NEW DELHI, MAY 4:
The rubber industry has sought a technology upgradation fund — on the lines of the textiles sector — to stand up to growing competition, mainly from China.
At a two-day National Rubber Conference here, the Rs 60,000-crore sector, which accounts for a large number of micro, small and medium enterprises, has sought the incentive as some units had started shunning manufacturing in favour of rubber trading.
According to the All India Rubber Industries Association , it was cheaper to import finished rubber goods than raw material, which was leading to this worrisome trend.

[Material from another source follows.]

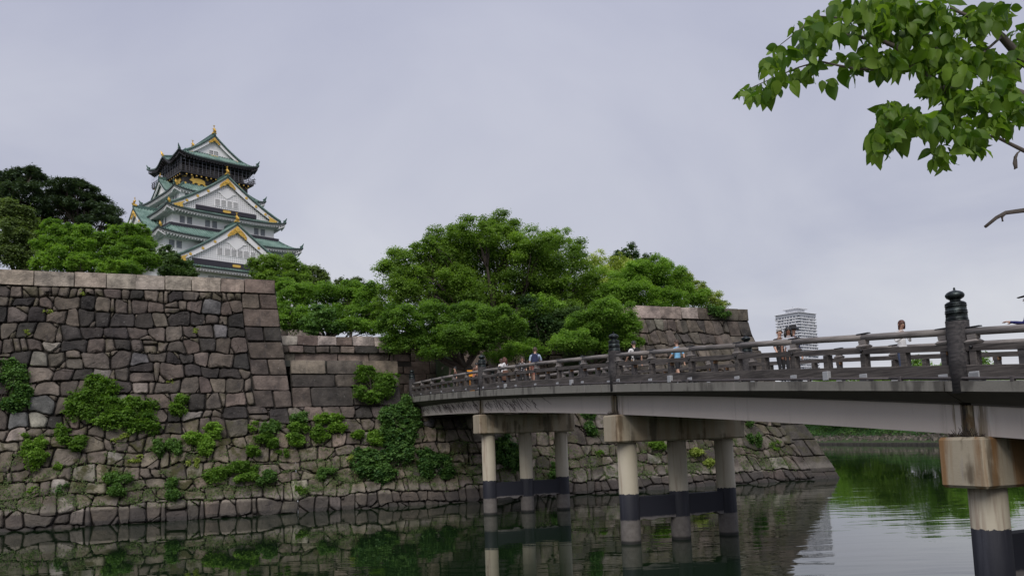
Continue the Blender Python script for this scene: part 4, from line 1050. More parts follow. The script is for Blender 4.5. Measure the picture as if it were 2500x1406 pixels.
for y in (-6.8, -1.8, 0, 1.8, 6.8):
    for z in (61.4, 63.1): mb.extrude(STAR, lambda a_, b_, d: (-7.3 - d, y + a_ * 1.3, z + b_), .0, .1)
for k in range(14):
    x = -7 + k * 1.08; mb.box(x - .14, x + .14, -7.95, -7.9, 63.15, 63.4); mb.box(-8.15, -8.1, x - .14, x + .14, 63.15, 63.4)
tag(mb.build('gilt_fittings', M['gold'], KP), kind='stuff')
mb = MB(); mb.box(-8.3, 8.3, -8.1, 8.1, 63.52, 63.85)
for k in range(14):
    x = -7 + k * 1.08; mb.box(x - .2, x + .2, -7.9, -7.0, 63.05, 63.5); mb.box(-8.1, -7.2, x - .2, x + .2, 63.05, 63.5)
mb.build('gallery_floor', M['lacquer'], KP)
M['gallery'] = mat_plain('greyed_gallery_wood', (.075, .068, .07), .8, .4, 2)
for sd, (fn, hl, dd) in enumerate(((lambda q, o, z: (q, -o, z), 8.3, 8.05), (lambda q, o, z: (-o, q, z), 8.1, 8.25), (lambda q, o, z: (o, q, z), 8.1, 8.25))):
    mb = MB()
    for z in (64.1, 64.5, 64.95): mb.tube([fn(-hl - .5, dd, z + .18 * (z > 64.9)), fn(-hl, dd, z), fn(hl, dd, z), fn(hl + .5, dd, z + .18 * (z > 64.9))], .075, 6)
    for k in range(15): q = -hl + k * 2 * hl / 14; mb.tube([fn(q, dd, 63.8), fn(q, dd, 65.0)], .075, 6)
    mb.build('gallery_railing', M['gallery'], KP)
    mb = MB()
    for k in range(19): q = -hl + k * 2 * hl / 18; mb.tube([fn(q, dd + .1, 63.9), fn(q, dd + .1, 67.1)], .022, 4)
    for z in (65.7, 66.4): mb.tube([fn(-hl, dd + .1, z), fn(hl, dd + .1, z)], .02, 4)
    mb.build('safety_mesh_posts', M['wire'], KP)
    mb = MB()
    for k in range(9): q = -6 + k * 1.5; mb.box(*sorted((fn(q - .12, 6.3, 0)[0], fn(q + .12, 6.75, 0)[0])), *sorted((fn(q - .12, 6.3, 0)[1], fn(q + .12, 6.75, 0)[1])), 63.85, 67.2)
    mb.build('top_storey_posts', M['gallery'], KP)
skirt(6.2, 5.4, 69.6, 9.2, 8.9, 67.35, .85, sm='lacquer', kara=(1.35, 1.9))
TG = gable(FF, 6.6, 74.2, 69.2, 6.1, -6.1, .75, False, [(-.95, -.1, 69.75, 70.6, 2, 1), (.15, 1.0, 69.75, 70.6, 2, 1)], (4.4, 69.0, 69.6), 1.8, roundels=False, gegyo=.75)
shachi(FF, 0, -5.8, 74.7, 1.8)
# ridge ends of the cusped gables on the side eaves, gilt
for fn in (FL, FRt):
    mb = MB(); mb.hexa([fn(-.2, 6.5, 69.3), fn(.2, 6.5, 69.3), fn(.2, 9.2, 68.75), fn(-.2, 9.2, 68.75), fn(-.14, 6.5, 69.7), fn(.14, 6.5, 69.7), fn(.14, 9.2, 69.15), fn(-.14, 9.2, 69.15)]); k_ = mb.build('cusped_gable_ridge', M['ridge'], KP)
    mb = MB(); mb.tube([fn(0, 9.0, 69.0), fn(0, 9.25, 69.4), fn(0, 9.5, 70.0)], [.3, .26, .06], 6); mb.build('ridge_end_ornament', M['gold'], k_)
for x, y, z in ((-16.0, -16.0, 48.9), (-13.3, -13.4, 54.9), (-10.4, -9.6, 60.3)):
    mb = MB(); mb.tube([(x + .9, y + .9, z + .1), (x + .75, y + .75, z + .5), (x + .6, y + .6, z + 1.0)], [.34, .3, .08], 7); mb.build('corner_ornament', M['gold'], KP)
# ================================================================== VEGETATION
def leaf_mesh(name, P, N, size, mat, tone_, asp=0.55, rng=RNG):
    """one rhombic, slightly folded leaf per point: P positions, N facing, size per leaf, tone 0..1 per leaf"""
    n = len(P); N = N / np.maximum(1e-6, np.linalg.norm(N, axis=1))[:, None]
    r_ = rng.normal(size=(n, 3)); U = np.cross(N, r_); U /= np.maximum(1e-6, np.linalg.norm(U, axis=1))[:, None]; V = np.cross(N, U)
    h = (size * 0.5)[:, None]; w_ = h * asp
    A = P - U * h; B = P + V * w_ + N * h * .12; C = P + U * h; D = P - V * w_ + N * h * .12
    co = np.stack([A, B, C, D], 1).reshape(-1, 3).astype(np.float32)
    me = bpy.data.meshes.new(name); me.vertices.add(4 * n); me.vertices.foreach_set('co', co.ravel())
    me.loops.add(4 * n); me.loops.foreach_set('vertex_index', np.arange(4 * n, dtype=np.int32))
    me.polygons.add(n); me.polygons.foreach_set('loop_start', np.arange(0, 4 * n, 4, dtype=np.int32))
    at = me.attributes.new('tone', 'FLOAT', 'FACE'); at.data.foreach_set('value', np.clip(tone_, 0, 1).astype(np.float32))
    me.materials.append(mat); me.update(calc_edges=True); return me

def clumps_in_pads(pads, rng, per=24, shrink=0.3):
    """pads: (centre xyz, radii xyz); returns many small clumps sitting on the pads' outer surfaces"""
    C, Rr = [], []
    for c, r_ in pads:
        k = max(5, int(per * rng.uniform(.85, 1.15)))
        for i in range(k):
            d = rng.normal(size=3); d /= np.linalg.norm(d)
            if d[2] < -.35 and rng.random() < .6: d[2] = -d[2]
            f = rng.uniform(0.62, 1.04); s = shrink * rng.uniform(0.6, 1.5)
            if rng.random() < .16: f *= 1.16; s *= .7
            C.append(np.array(c) + d * np.array(r_) * f)
            m_ = (r_[0] * r_[1] * r_[2]) ** (1 / 3)
            Rr.append(np.array([m_ * s * 1.12, m_ * s * 1.12, m_ * s * .92]))
    return np.array(C), np.array(Rr)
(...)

In India, around 35,000 rubber products are being manufactured by approximately 6,000 units, 5,500 of which are MSMEs, which are not in step with changing technologies.
Since acquiring new technology is expensive, a fund for technology upgrades was the need of the hour, the apex industry body said.

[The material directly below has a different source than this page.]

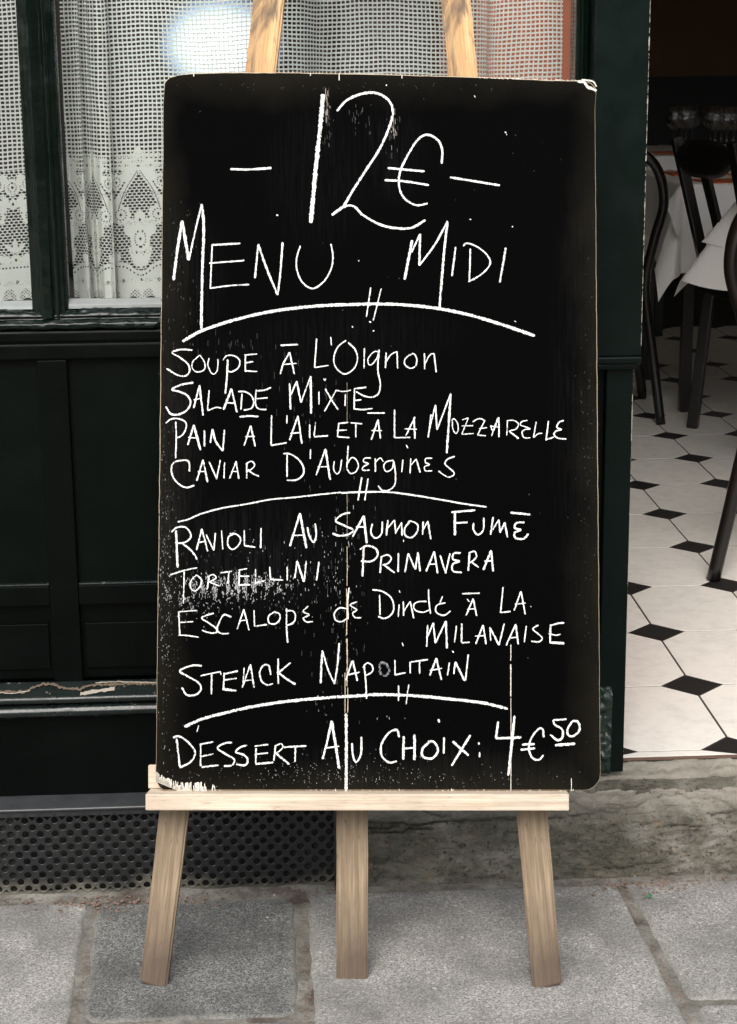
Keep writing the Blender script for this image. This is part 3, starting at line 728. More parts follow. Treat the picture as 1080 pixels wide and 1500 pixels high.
    blob(10, 79, 4, 13, .45, False, dot=False); blob(20, 80, 4, 13, .9, False, dot=False); blob(0, 84, 5, 9, 0, False, dot=True)
    blob(25, 103, 14, 15); blob(36, 118, 8, 10, 0, False, dot=False); blob(14, 92, 6, 6, 0, False, dot=False)
    blob(H, 112, 8, 14, 0, False); blob(H, 142, 14, 23, 0, True, 16); blob(H - 14, 128, 9, 9, 0, False, dot=False); blob(H - 9, 170, 5, 18, -.35, False, dot=False); blob(H, 172, 4, 18, 0, False, dot=False)
    blob(0, 150, 3.5, 11, 0, False, dot=False); blob(8, 153, 3, 9, .7, False, dot=False); blob(0, 172, 7, 9, 0, False); blob(15, 170, 9, 7, -.5, False, dot=False)
    top = 186 - 16 * np.exp(-(au / 17) ** 2) + 7 * np.cos(u / per * 4 * math.pi)
    band = v > top; solid |= band
    hole |= (np.abs(v - top - 7) < 1.3) & (np.sin(u * 1.25) > .15)
    hole |= ((np.abs(((u + 13) % 26) - 13) / 2.2 + np.abs(v - 207) / 3.4) < 1) & ~((np.abs(((u + 13) % 26) - 13) / 1.0 + np.abs(v - 207) / 1.4) < 1)
    fan = (v < 236) & ((((au - 12) / 9.5) ** 2 + ((v - 237) / 20) ** 2 < 1) | (((au - 42) / 8.5) ** 2 + ((v - 237) / 16) ** 2 < 1)); solid &= ~fan
    fine = (np.sin((u + v) * 1.25) > .1) | (np.sin((u - v) * 1.25) > .1)
    edge_u = ((au - 12) ** 2 / 6 + (v - 232) ** 2 / 40) < 1
    # hexagonal net
    rowi = np.floor(v / 4.6); uu = (u + (rowi % 2) * 3.2) % 6.4 - 3.2; vv_ = v % 4.6 - 2.3
    nethole = ((uu / 2.65) ** 2 + (vv_ / 1.9) ** 2) < 1
    gridz = v < (10 + 26 * (np.abs(u) < 20) - 4 + 12 * np.exp(-((au - 30) / 8) ** 2) * 0)
    gh = (np.abs((Sg % px_) / px_ - .5) < .39) & (np.abs(((Zg + zb - (zj - .03)) % pz_) / pz_ - .5) < .33)
    lines = np.sin(v * 2.6) > .985
    occ = np.where(gridz & ~solid, False, np.where(solid, ~hole & ~(lines & (rng.random(u.shape) < .25)), ~nethole))
    occ = np.where(fan & ~gridz, fine | edge_u, occ)
    occ &= v < 236 + 3 * np.cos(u / per * 8 * math.pi)
    occ |= (np.abs(v - 3) < 1) & False
    ii, jj = np.nonzero(occ); idx = lambda i, j: i * (nzz + 1) + j
    Vs, Vz = np.meshgrid(np.arange(ns + 1) * c, zb + np.arange(nzz + 1) * c, indexing='ij')
    PP = place(Vs.ravel(), Vz.ravel()); PP[:, 1] -= .0008
    q = np.stack([idx(ii, jj), idx(ii + 1, jj), idx(ii + 1, jj + 1), idx(ii, jj + 1)], -1)
    used, inv = np.unique(q.ravel(), return_inverse=True)
    link('floral_border', np_mesh('floral_border', PP[used], inv.reshape(-1, 4)), LACE, root)
    bx('curtain_rod', x0 - .005, x1 + .005, 2.918, 2.926, zt - .002, zt + .008, PUTTY, root, .001)
    return root
curtain('lace_curtain', -.318, .462, 1.62, [(.055, .05, 1.15), (.10, .022, .9), (.155, .022, 1.5), (.50, .05, .35), (.78, .09, .95), (.89, .07, .9)], 1.55, 'white lace curtain with floral hem behind the wide window pane and the board')
curtain('lace_curtain', -.895, -.379, 1.62, [(.20, .04, 1.1), (.35, .03, .8)], .1, 'white lace curtain strip at the far left, behind the narrow pane beside the mullion')

# ---- added glowing globe behind the lace, stands in for glare on the glass
def lathe(prof, n=24):
    V, Fc = [], []
    for r, z in prof:
        for k in range(n): a = 2 * math.pi * k / n; V.append((r * math.cos(a), r * math.sin(a), z))
    for i in range(len(prof) - 1):
        for k in range(n): Fc.append((i * n + k, i * n + (k + 1) % n, (i + 1) * n + (k + 1) % n, (i + 1) * n + k))
    return V, Fc
lp = onY(324, 66, 3.07)
glare_standin = empty('glare_standin', (lp[0], lp[1], FZ)); tag(glare_standin, 'round white glowing globe added behind the lace as the window glare left of the easel leg', 'glare_standin')
LM, t, b = mat('glare_glow'); lw = N(t, 'ShaderNodeLayerWeight'); lw.inputs[0].default_value = .5      # glare put into the emission, strong at the centre, bluish at the rim
fc = mth(t, 'POWER', mth(t, 'SUBTRACT', 1.0, lw.outputs['Facing'], clamp=True), 3.2)
setv(t, b, Base_Color=(.05, .06, .07), Roughness=.6, Emission_Color=mix(t, fc, (.45, .68, 1.0), (.9, .96, 1.0)), Emission_Strength=mth(t, 'MULTIPLY_ADD', fc, 2.6, .03))
V, Fc = lathe([(.0005 + .105 * math.cos(a), .085 * math.sin(a)) for a in np.linspace(-math.pi / 2, math.pi / 2, 21)])
link('glare_globe', mesh('glare_globe', V, Fc), LM, glare_standin, Matrix.Translation(lp), True)
mb = MB(); mb.tube([(lp[0], lp[1], FZ + .012), (lp[0], lp[1], lp[2] - .084)], .006); mb.build('glare_stem', BLACKWOOD, glare_standin, smooth=True)
V, Fc = lathe([(.001, 0), (.09, 0), (.09, .008), (.02, .016), (.006, .02)]); link('glare_base', mesh('glare_base', V, Fc), BLACKWOOD, glare_standin, Matrix.Translation((lp[0], lp[1], FZ)), True)

# ---- tables
def drape(cx, cy, half, ch, rot, z, seed, extra=0.0, nn=90, flare=.2):
    P = np.zeros((nn, nn, 3))
    for i in range(nn):
        for j in range(nn):
            a, b = (i / (nn - 1) * 2 - 1) * ch, (j / (nn - 1) * 2 - 1) * ch
            x, y = a * math.cos(rot) - b * math.sin(rot), a * math.sin(rot) + b * math.cos(rot)
            qx, qy = max(-half, min(half, x)), max(-half, min(half, y)); dx, dy = x - qx, y - qy; d_ = math.hypot(dx, dy)
            if d_ < 1e-6: P[i, j] = (cx + x, cy + y, z); continue
            ux, uy = dx / d_, dy / d_; corner = min(1, 2 * min(abs(ux), abs(uy)) * 1.3)
            th = math.atan2(uy, ux); fl_ = .07 + flare * corner
            along = qx * 13 + qy * 15 + seed; fl_ += .07 * math.sin(along) * (1 - corner)
            P[i, j] = (cx + qx + ux * (d_ * fl_ + .004 + extra), cy + qy + uy * (d_ * fl_ + .004 + extra), z - d_ * math.sqrt(max(.2, 1 - min(.6, fl_) ** 2)) + .003)
    return grid_mesh('cloth', P)
def table(cx, cy, half, label, clab, rot2=.2, fl1=.26):
    t = empty('dining_table', (cx, cy, FZ)); tag(t, label, 'table', 'restaurant tables')
    z = FZ + .735
    bx('tabletop', cx - half, cx + half, cy - half, cy + half, z - .025, z, BLACKWOOD, t, .003)
    for sx_ in (-1, 1):
        for sy in (-1, 1): bx('leg', cx + sx_ * (half - .04) - .018, cx + sx_ * (half - .04) + .018, cy + sy * (half - .04) - .018, cy + sy * (half - .04) + .018, FZ, z - .026, BLACKWOOD, t, .003)
    o = link('tablecloth', drape(0, 0, half, half + .27, .03, 0, 1.0 + cx, flare=fl1), CLOTH, None, Matrix.Translation((cx, cy, z + .003)), True)
    tag(o, clab[0], 'tablecloth', 'white tablecloths')
    o = link('tablecloth', drape(0, 0, half, half + .12, rot2, 0, 2.2 + cy, .006, flare=.55), CLOTH, None, Matrix.Translation((cx, cy, z + .007)), True)
    tag(o, clab[1], 'tablecloth', 'white tablecloths'); return z + .008
zt1 = table(1.65, 6.14, .345, 'small dark table under white cloths beyond the chair with the flat top rail', ('white under cloth hanging lowest beside the pilaster, seen through the doorway', 'white top cloth folded over the left corner of the middle table'), .12)
zt3 = table(1.745, 4.96, .36, 'nearest dark table under white cloths at the right edge of the doorway', ('white under cloth hanging at the right edge behind the bentwood chair', 'white top cloth of the nearest table, its corner behind the bent chair back'), .1, .5)
zt2 = table(1.98, 7.85, .42, 'dark table at the back that carries the wine glasses', ('white under cloth of the table with the wine glasses', 'white top cloth under the wine glasses at the back'), .05)
def nap(x, y, z, sx_, sy, rz, label):
    me = bbox_mesh('placemat', -sx_, sx_, -sy, sy, 0, .004, .001); o = link('placemat', me, ORNAP, None, Matrix.Translation((x, y, z)) @ Matrix.Rotation(rz, 4, 'Z')); tag(o, label, 'placemat', 'orange placemats')
nap(1.50, 5.88, zt1, .12, .08, .1, 'orange placemat at the near left corner of the middle table')
nap(1.46, 6.26, zt1, .10, .09, 0, 'orange placemat at the far left corner of the middle table')
nap(1.80, 6.00, zt1, .14, .12, .3, 'orange placemat on the middle table, right of the chair rail')
nap(1.68, 7.60, zt2, .09, .07, 0, 'orange placemat at the left corner of the table with the glasses')
nap(2.12, 7.62, zt2, .13, .08, .2, 'orange placemat in front of the right wine glasses')
gprof = [(.001, 0), (.034, 0), (.034, .002), (.006, .006), (.004, .012), (.004, .085), (.010, .092), (.027, .105), (.036, .125), (.037, .15), (.032, .185), (.0305, .185), (.0352, .15), (.034, .126), (.025, .108), (.004, .096)]
V, Fc = lathe(gprof, 20); gme = mesh('wine_glass', V, Fc); gme.materials.append(WINEGLASS); gme.polygons.foreach_set('use_smooth', [True] * len(gme.polygons))
gl_lab = ['leftmost wine glass at the back, its stem over the chair rail', 'second wine glass from the left at the back', 'third wine glass from the left at the back', 'fourth wine glass from the left, the last of the left cluster', 'left wine glass of the right cluster', 'second wine glass of the right cluster', 'third wine glass of the right cluster', 'fourth wine glass of the right cluster, in front of an orange mat', 'wine glass at the far right edge of the back table']
for k, (px, py) in enumerate([(987, 222), (998, 219), (1004, 222), (1014, 219), (1040, 221), (1047, 225), (1056, 222), (1064, 226), (1074, 224)]):
    q = onZ(px, py, zt2); y_ = min(max(q[1], 7.5), 8.15); q = onY(px, py, y_)
    o = link('wine_glass', gme, None, None, Matrix.Translation((q[0], q[1], zt2))); tag(o, gl_lab[k], 'wine glass', 'wine glasses on the back table')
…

It has also sought lower import duties on natural rubber, as domestic production was far lower than consumption by the industry.

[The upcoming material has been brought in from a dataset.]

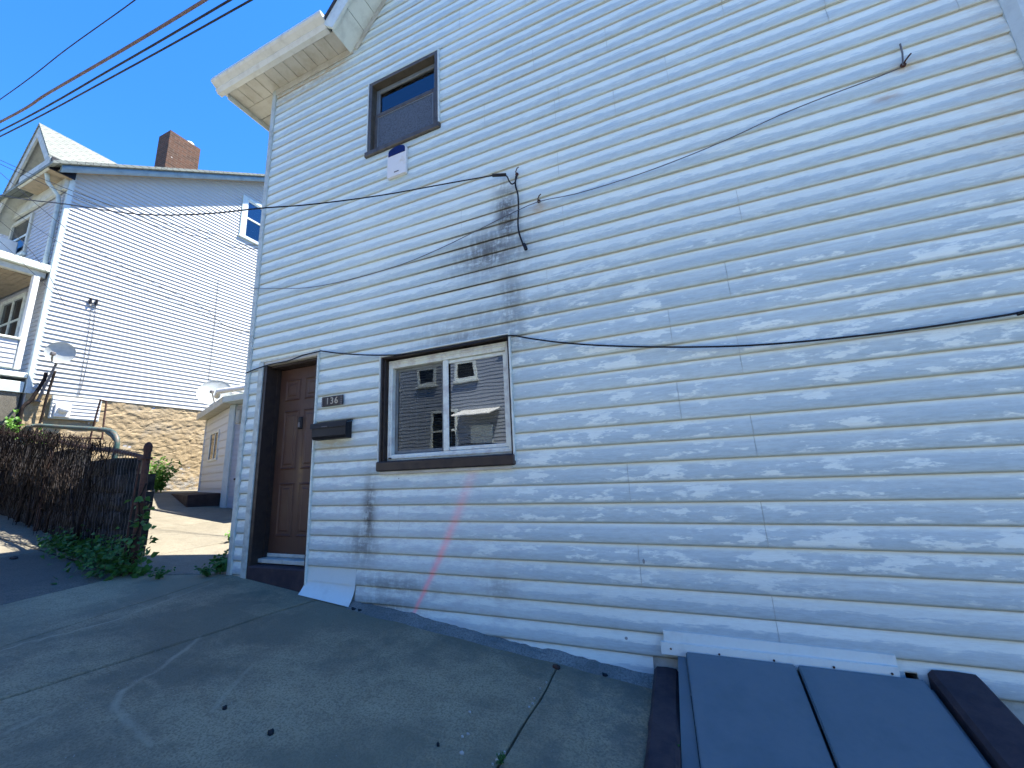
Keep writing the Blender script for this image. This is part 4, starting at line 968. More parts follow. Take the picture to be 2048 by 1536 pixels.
# ---- satellite dishes
def sat_dish(label, c, aim, rad, arm_dir, base, lnb=True):
    c = Vector(tuple(map(float, c))); t = thing('satellite_dish', label, 'satellite dish', tuple(c))
    z = Vector(aim).normalized(); Mx = z.to_track_quat('Z', 'Y').to_matrix().to_4x4()
    mb = MB(); pr = [(rad * k / 6, .16 * rad * (k / 6) ** 2) for k in range(7)]
    prof = pr + [(rad * 1.01, .16 * rad + .006)] + [(r, z_ - .012) for r, z_ in pr[::-1]]
    mb.lathe([(r, z_) for r, z_ in prof], 28, Mx); mb.obj('reflector', M['dish'], t)
    a = Vector(arm_dir).normalized(); r = rad
    root = Mx @ Vector((0, 0, -.02)); foot = Vector(base) - c
    mb = MB(); mb.tube([tuple(root), tuple(root * .5 + foot * .5 + Vector((0, 0, -.02))), tuple(foot)], .022, 8); mb.obj('mast', M['dishmetal'], t)
    edge = a * r * .98; tip = a * r * .45 + z * r * 1.0
    mb = MB(); mb.tube([tuple(root), tuple(edge + z * .02), tuple(edge * .8 + z * r * .55), tuple(tip)], .016, 6); mb.obj('feed_arm', M['dishmetal'], t)
    mb = MB(); q = tip; mb.bev(q.x - .04, q.x + .04, q.y - .035, q.y + .035, q.z - .03, q.z + .04, .012); mb.obj('receiver', M['dishmetal'], t)
    mb = MB(); mb.bev(foot.x - .05, foot.x + .05, foot.y - .05, foot.y + .05, foot.z - .015, foot.z + .015, .005); mb.obj('foot', M['dishmetal'], t)
dc = xl((122, 706), XH + .30)
sat_dish('round grey dish beside the neighbour stone basement corner', dc, (.82, -.55, .02), .225, (-.25, -.35, -.9), (XH + .06, dc[1] - .12, 3.25))
d2 = xl((430, 787), -10.6)
sat_dish('wide pale dish standing on the annex roof', d2, (.62, -.62, .35), .36, (.1, .1, -1), (float(d2[0]) + .06, float(d2[1]) + .1, float(d2[2]) - .45))

# ================================================================== ANNEX
ax = thing('rear_annex', 'low cream sided annex with small window behind the alley', 'annex', (-9.5, 3.4, 1.0)); ax.location = (0, 0, 0)
c0 = np.array([-8.48, 2.50]); u1 = np.array([-.93, .367]); u1 /= np.linalg.norm(u1); n1 = np.array([u1[1], -u1[0]]); n1 = n1 if n1[1] < 0 else -n1
aw = (1.06, 2.0, 1.98, 2.66)
lap_siding(ax, c0, u1, n1, 1.03, .17, 13, lambda z: .1, lambda z: 2.78, [aw, (-1, 5, 3.06, 9)], None, M['annex'], jitter=.0006, step=3)
lap_siding(ax, c0, (1, 0), (0, -1), 1.0, .13, 16, lambda z: .06, lambda z: 2.4, [(-1, 5, 3.02, 9)], None, M['house2f'], jitter=.0006, step=3)
mb = MB()
P0 = c0 - n1 * .002; P1 = P0 + u1 * 2.8; P2 = P1 + np.array([.8, 2.5]); P3 = np.array([-6.0, 5.0]); P4 = np.array([-6.0, 2.502])
mb.prism([(*P0, .85), (*P1, .85), (*P2, .85), (*P3, .85), (*P4, .85)], (0, 0, 2.2)); mb.obj('wall', M['annex'], ax)
mb = MB(); mb.bev(-.05, .12, -.05, .03, 0, 2.06, .008, Matrix.Translation((c0[0], c0[1], 1.0))); mb.obj('corner_trim', M['trim2'], ax)
Mr = Matrix.Translation((c0[0], c0[1], 0)) @ Matrix(((u1[0], -n1[0], 0, 0), (u1[1], -n1[1], 0, 0), (0, 0, 1, 0), (0, 0, 0, 1)))
mb = MB(); mb.bev(2.74, 2.82, -.03, .02, 1.2, 3.06, .005, Mr); mb.obj('corner_trim', M['annex'], ax)
mb = MB(); frame4(mb, aw[0], aw[1], aw[2], aw[3], .05, -.03, .02, .005); mb.v = [tuple(Mr @ Vector(q)) for q in mb.v]; awn = mb.obj('window', M['vinyl'], ax)
mb = MB(); mb.box(aw[0] + .05, aw[1] - .05, -.014, -.010, aw[2] + .05, aw[3] - .05, Mr); mb.obj('pane', M['glass_dark'], awn)
mb = MB(); xm_ = (aw[0] + aw[1]) / 2; mb.bev(xm_ - .1, xm_ - .05, -.026, -.0145, aw[2] + .05, aw[3] - .05, .003, Mr); mb.obj('sash', M['vinyl'], awn)
mb = MB(); mb.bev(-.1, 2.95, -.18, .12, 3.075, 3.11, .006, Mr); mb.obj('eave_soffit', M['cream2'], ax)
mb = MB(); mb.bev(-.1, 2.95, -.21, -.182, 3.06, 3.20, .006, Mr); mb.obj('fascia_board', M['cream2'], ax)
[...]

“Currently, the import duty on natural rubber comes to 12.5 per cent while finished rubber goods can be imported at a duty ranging between 2.5 and 10 per cent. In China, the import of natural rubber enjoys duties of less than 5 per cent,” it said.
Madhav Lal, Secretary, MSME Ministry, urged the small-scale sector to tap the benefits of the Public Procurement Policy, which mandates 20 per cent of procurement by public sector units from the MSME sector.